* Problem statement *
Write out exactly the lines that run from the line containing "Build this scene" through the line containing "from mathutils.bvhtree import BVHTree"; both end lines belong to the answer.

* Data *
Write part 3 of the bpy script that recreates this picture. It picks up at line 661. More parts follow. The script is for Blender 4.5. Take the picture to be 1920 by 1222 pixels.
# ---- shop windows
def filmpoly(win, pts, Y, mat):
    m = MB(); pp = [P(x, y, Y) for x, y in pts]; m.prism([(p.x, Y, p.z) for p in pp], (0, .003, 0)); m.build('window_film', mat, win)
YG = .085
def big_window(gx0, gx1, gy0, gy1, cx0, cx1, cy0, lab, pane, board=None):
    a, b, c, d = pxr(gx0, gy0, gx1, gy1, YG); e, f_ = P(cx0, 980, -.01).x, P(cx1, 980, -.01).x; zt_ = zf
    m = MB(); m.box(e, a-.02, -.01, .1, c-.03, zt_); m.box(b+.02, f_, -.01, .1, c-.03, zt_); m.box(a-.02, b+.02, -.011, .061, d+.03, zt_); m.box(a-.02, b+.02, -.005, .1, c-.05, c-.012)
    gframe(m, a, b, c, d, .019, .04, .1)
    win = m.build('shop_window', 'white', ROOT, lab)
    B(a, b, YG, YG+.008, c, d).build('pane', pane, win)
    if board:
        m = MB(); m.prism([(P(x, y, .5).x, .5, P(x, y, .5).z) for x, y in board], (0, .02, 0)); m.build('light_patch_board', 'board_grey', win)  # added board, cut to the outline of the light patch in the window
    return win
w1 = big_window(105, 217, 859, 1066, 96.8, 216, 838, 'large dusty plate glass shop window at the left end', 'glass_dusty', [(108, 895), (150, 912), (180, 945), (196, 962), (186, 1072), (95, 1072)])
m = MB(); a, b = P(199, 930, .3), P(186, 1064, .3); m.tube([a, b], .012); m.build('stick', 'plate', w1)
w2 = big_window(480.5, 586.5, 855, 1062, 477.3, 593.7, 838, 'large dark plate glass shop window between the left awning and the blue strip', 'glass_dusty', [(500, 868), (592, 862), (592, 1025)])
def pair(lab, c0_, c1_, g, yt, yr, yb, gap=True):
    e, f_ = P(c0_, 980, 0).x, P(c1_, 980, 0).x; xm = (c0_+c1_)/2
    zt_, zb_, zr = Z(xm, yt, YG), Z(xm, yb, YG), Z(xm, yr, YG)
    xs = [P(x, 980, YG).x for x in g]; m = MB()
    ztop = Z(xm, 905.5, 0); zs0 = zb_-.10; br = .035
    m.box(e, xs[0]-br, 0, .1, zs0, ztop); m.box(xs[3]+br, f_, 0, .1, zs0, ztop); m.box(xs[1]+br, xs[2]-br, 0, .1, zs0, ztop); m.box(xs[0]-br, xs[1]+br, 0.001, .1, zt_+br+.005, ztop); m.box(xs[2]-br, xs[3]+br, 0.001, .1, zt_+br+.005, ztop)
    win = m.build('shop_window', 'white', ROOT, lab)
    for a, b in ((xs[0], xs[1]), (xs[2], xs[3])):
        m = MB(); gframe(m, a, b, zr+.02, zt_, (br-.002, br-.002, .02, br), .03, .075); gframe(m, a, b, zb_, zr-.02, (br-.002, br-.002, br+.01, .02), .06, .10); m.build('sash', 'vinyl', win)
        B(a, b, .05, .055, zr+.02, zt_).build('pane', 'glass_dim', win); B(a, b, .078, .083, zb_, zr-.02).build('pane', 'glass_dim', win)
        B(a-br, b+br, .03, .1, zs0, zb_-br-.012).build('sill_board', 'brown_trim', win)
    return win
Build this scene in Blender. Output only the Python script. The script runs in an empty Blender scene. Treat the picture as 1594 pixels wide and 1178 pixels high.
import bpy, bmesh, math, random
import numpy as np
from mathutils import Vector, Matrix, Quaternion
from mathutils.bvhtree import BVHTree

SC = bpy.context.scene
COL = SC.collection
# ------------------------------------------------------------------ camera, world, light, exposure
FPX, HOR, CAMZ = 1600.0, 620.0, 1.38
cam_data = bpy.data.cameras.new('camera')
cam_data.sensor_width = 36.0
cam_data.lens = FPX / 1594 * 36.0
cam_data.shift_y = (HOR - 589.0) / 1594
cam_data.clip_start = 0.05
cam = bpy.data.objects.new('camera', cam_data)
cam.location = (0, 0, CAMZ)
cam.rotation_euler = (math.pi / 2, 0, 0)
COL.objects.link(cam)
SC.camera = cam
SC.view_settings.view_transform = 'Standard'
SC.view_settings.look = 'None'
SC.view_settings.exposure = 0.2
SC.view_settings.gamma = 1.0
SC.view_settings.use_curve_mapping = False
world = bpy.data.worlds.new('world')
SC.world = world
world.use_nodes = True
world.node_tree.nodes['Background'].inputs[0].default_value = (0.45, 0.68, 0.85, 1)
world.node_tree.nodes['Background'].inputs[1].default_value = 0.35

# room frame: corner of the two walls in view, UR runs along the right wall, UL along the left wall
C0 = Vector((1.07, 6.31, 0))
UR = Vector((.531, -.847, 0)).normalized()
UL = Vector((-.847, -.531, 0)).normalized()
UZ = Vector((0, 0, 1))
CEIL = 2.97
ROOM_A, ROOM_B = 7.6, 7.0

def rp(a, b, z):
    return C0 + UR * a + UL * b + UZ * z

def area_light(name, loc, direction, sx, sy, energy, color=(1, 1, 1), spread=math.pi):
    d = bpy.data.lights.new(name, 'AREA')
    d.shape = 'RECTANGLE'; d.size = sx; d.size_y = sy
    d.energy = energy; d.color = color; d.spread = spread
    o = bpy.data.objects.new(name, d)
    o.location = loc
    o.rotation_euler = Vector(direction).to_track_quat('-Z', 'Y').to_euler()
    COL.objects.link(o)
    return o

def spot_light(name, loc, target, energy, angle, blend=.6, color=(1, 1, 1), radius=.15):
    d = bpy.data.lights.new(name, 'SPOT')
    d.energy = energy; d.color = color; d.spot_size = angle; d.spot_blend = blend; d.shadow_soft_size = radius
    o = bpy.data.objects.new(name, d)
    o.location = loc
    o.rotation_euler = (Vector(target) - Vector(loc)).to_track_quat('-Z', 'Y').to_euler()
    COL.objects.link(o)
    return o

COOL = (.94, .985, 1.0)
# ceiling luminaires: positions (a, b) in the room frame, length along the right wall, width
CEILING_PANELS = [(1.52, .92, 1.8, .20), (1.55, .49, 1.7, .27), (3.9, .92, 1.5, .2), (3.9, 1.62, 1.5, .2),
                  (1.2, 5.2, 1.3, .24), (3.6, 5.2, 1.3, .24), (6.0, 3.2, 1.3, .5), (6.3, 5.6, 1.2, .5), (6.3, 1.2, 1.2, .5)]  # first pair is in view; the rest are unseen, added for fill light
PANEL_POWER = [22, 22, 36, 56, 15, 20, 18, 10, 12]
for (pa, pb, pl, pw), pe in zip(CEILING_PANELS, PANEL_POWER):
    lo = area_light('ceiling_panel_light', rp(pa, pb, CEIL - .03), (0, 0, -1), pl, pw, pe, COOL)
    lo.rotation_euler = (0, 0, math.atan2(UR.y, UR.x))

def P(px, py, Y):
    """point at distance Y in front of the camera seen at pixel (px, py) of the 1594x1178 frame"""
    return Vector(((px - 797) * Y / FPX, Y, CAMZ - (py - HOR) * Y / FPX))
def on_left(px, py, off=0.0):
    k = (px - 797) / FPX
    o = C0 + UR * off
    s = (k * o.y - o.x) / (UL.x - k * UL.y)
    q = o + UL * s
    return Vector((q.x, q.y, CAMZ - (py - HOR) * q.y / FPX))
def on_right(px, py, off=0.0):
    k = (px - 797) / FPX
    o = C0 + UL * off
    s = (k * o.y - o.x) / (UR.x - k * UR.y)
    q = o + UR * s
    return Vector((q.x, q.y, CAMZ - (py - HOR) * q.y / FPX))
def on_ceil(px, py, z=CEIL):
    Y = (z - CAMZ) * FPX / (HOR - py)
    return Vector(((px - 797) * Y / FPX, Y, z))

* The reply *
Build this scene in Blender. Output only the Python script. The script runs in an empty Blender scene. Treat the picture as 1594 pixels wide and 1178 pixels high.
import bpy, bmesh, math, random
import numpy as np
from mathutils import Vector, Matrix, Quaternion
from mathutils.bvhtree import BVHTree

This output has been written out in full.